Qui, al contrario, vince la lentezza che consente di assaporare un cascata, la cima di un monte, lo scorcio di un lago, di un pascolo, di un campanile affogato con le sue quattro case tra i boschi. E poi le valli, così tante da dare il nome al territorio e alla stessa ferrovia, ciascuna con una storia uguale all'altra eppure diversa, a raccontare secoli di vita contadina dura e parca di soddisfazioni. Lo sviluppo economico dei paesi (da Masera con le sue cave di pietra a Santa Maria Maggiore con le sue piste da sci a Re col suo famoso santuario mariano all'intera Val Vigezzo con prelibatezze gastronomiche come il pane di Coimo e il prosciutto affumicato, solo per restare in territorio italiano) è rimasto confinato (e, in genere, bene ordinato) ai fondovalle; lo snodarsi lento e silenzioso della ferrovia ci consente di elevare lo sguardo appena oltre le case dai tetti in pioda e scoprire che il resto è rimasto sospeso nell'aura immobile di cento anni fa, frutto di un incantesimo che abbina il passato di un mondo legato ai ritmo della natura e il presente fatto di affidabilità tecnologica e voglia di riscatto senza le furie distruttive del boom economico.

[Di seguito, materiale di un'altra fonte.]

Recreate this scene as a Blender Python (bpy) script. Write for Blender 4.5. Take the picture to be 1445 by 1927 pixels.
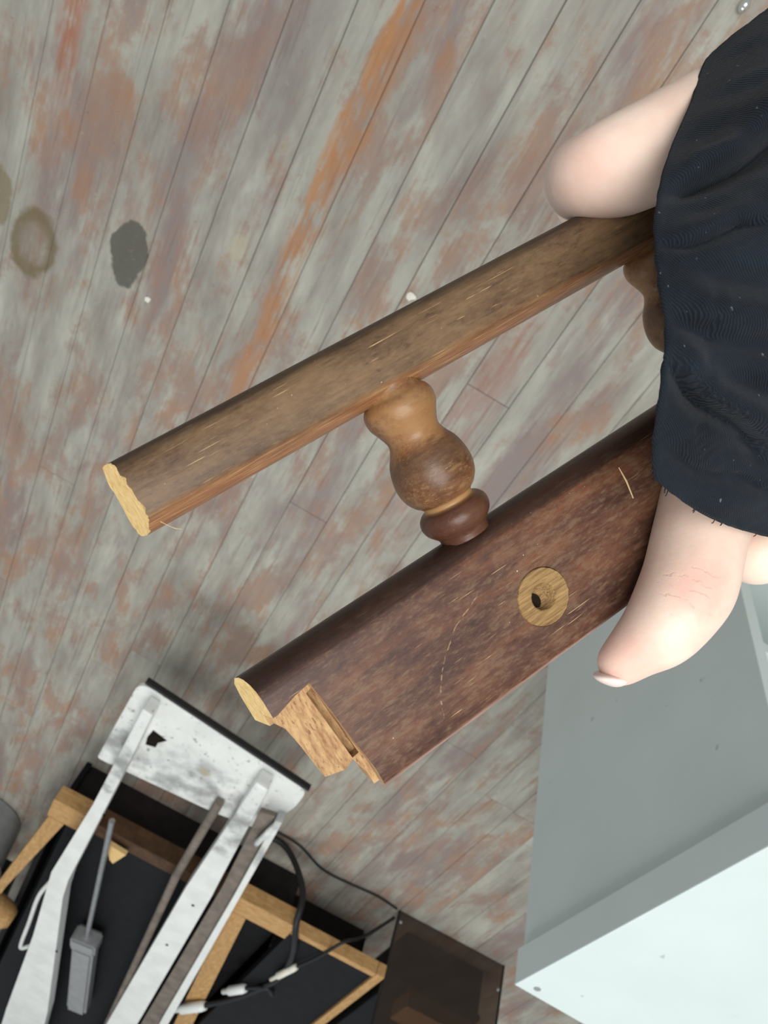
import bpy, bmesh, math, random
import numpy as np
from mathutils import Vector, Matrix

scene = bpy.context.scene
COL = scene.collection
for o in list(bpy.data.objects):
    bpy.data.objects.remove(o)
random.seed(7)

# ------------------------------------------------------------------ camera
# world: Z up, Y along the floor boards (away from the photographer), X across them
IMG_W, IMG_H, FPX = 1445.0, 1927.0, 1481.0
EYE = Vector((0.0, 0.0, 1.25))
AX = Vector((-0.86259181, -0.49956083, -0.07983957))   # world X, Y, Z seen in (right, down, forward)
AY = Vector((-0.45072090, 0.68720480, 0.56973699))
AZ = Vector((-0.22975215, 0.52743582, -0.81793973))


def wdir(v):
    return Vector((v.dot(AX), v.dot(AY), v.dot(AZ)))


cam_d = bpy.data.cameras.new('camera')
cam = bpy.data.objects.new('camera', cam_d)
COL.objects.link(cam)
right, down, fwd = wdir(Vector((1, 0, 0))), wdir(Vector((0, 1, 0))), wdir(Vector((0, 0, 1)))
cm = Matrix((right, -down, -fwd)).transposed().to_4x4()
cm.translation = EYE
cam.matrix_world = cm
cam_d.sensor_fit = 'VERTICAL'
cam_d.sensor_height = 36.0
cam_d.lens = FPX / IMG_H * 36.0
cam_d.clip_start = 0.01
cam_d.dof.use_dof = True
cam_d.dof.focus_distance = 0.20
cam_d.dof.aperture_fstop = 38.0
scene.camera = cam

# ------------------------------------------------------------------ world, lamps, exposure
wd = bpy.data.worlds.new('world')
scene.world = wd
wd.use_nodes = True
wd.node_tree.nodes['Background'].inputs[0].default_value = (0.86, 0.95, 1.0, 1)
wd.node_tree.nodes['Background'].inputs[1].default_value = 0.40


def area(name, loc, target, size, power, col):
    d = bpy.data.lights.new(name, 'AREA')
    d.shape = 'RECTANGLE'
    d.size, d.size_y = size
    d.energy = power
    d.color = col
    o = bpy.data.objects.new(name, d)
    COL.objects.link(o)
    o.location = loc
    o.rotation_euler = (Vector(target) - Vector(loc)).to_track_quat('-Z', 'Y').to_euler()
    return o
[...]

I numeri: ogni anno sono 1 milione e mezzo i passeggeri trasportati fra Domodossola e Locarno, passando per 33 stazioni, 83 ponti, 31 gallerie, distribuiti lungo 52 chilometri di paesaggi naturali

E pensare che gli ostacoli disposti dal tempo lungo la strada ferrata della Centovalli-Vigezzina sono stati molti e di grande entità. Appena avviata la costruzione scoppiò il primo conflitto mondiale che un po' ovunque mandò all'aria progetti di sviluppo, anche nel campo dei trasporti, di ogni tipo; poi vennero gli anni duri fra le due guerre e lo scoppio del secondo conflitto che fu persino peggio del primo; gli anni caotici del boom economico italiano fecero giungere la nostra ferrovia ad un passo dall'abbandono e ancor più si temette dall'alluvione del 1978 che spazzò via interi tratti soprattutto in territorio italiano. Ma fu proprio quell'evento naturale ad unire le forze in un progetto di completa ristrutturazione che ha portato ad avere oggi treni efficienti, alcuni dotati di apertura panoramiche, puntuali, dai quali è possibile scendere e salire ad ogni fermata per godere in pieno di ciò che offrono i paesi attraversati: chiese campestri, centri storici curati, magnifiche ville di Otto-Novecento, piccoli musei (come non ricordare quello dello Spazzacamino a Santa Maria Maggiore), eventi culturali fra musica e libri, una gastronomia di prim'ordine che punta molto sulle materie prime locali. E, in prossimità delle feste di fine anno, i mercatini di Natale per i quali la Società Subalpina Imprese Ferroviaria ha disposto corse speciali.

 

Si mangia bene, alla maniera antica

Le Centovalli rappresentano un'oasi felice anche sotto il profilo della buona cucina. In territorio italiano come in quello svizzero, dove abbondano trattorie e crotti di antica tradizione. Ci limitiamo a due esempi di assoluta eccellenza e lunga storia. A Masera, proprio ai piedi della valle appena lasciata Domodossola, il “Divin Porcello” è una garanzia per i palati già a cominciare dal nome. Piatti della tradizione locale, dove per una sera è meglio lasciar perdere problemi di colesterolo e legati alla dieta per assaporare al meglio, tra i tanti, due piatti doc: “pasta e bajan rustì”, dal 2013 una DeCo, pasta fatta in casa con fagiolini  e formaggio ossolano e “la lausciera”, carne di maiale, lonza o filetto, accuratamente sgrassata e tagliata a fette sottili, passata sulla pietra ollare che ne garantisce uniformità di cottura. E poi i salumi, una gran varietà la cui produzione è seguita passo passo dalla proprietà. Locale rustico e ben curato anche nella carta dei vini. Il consiglio è di prenotare. Telefono 0324.35035. Chiuso il lunedì. A Santa Maria Maggiore, a due passi dalla chiesa principale e dunque in pieno centro (chiuso al traffico, ma i parcheggi sono molto vicini), troviamo il piccolo, ma raffinato ristorante “Le colonne”, pochi tavoli dove vengono serviti perlopiù piatti a chilometro zero e con gran attenzione alla stagionalità. Due esempi: il risotto al cumino nero e il controfiletto di cervo; per finire in bellezza, raviolo frutto ripieno di mele e gelato alla vaniglia. Si beve bene. Anche in questo caso è consigliata la telefonata (anche perché l'apertura invernale è ridotta) allo 0324.94893.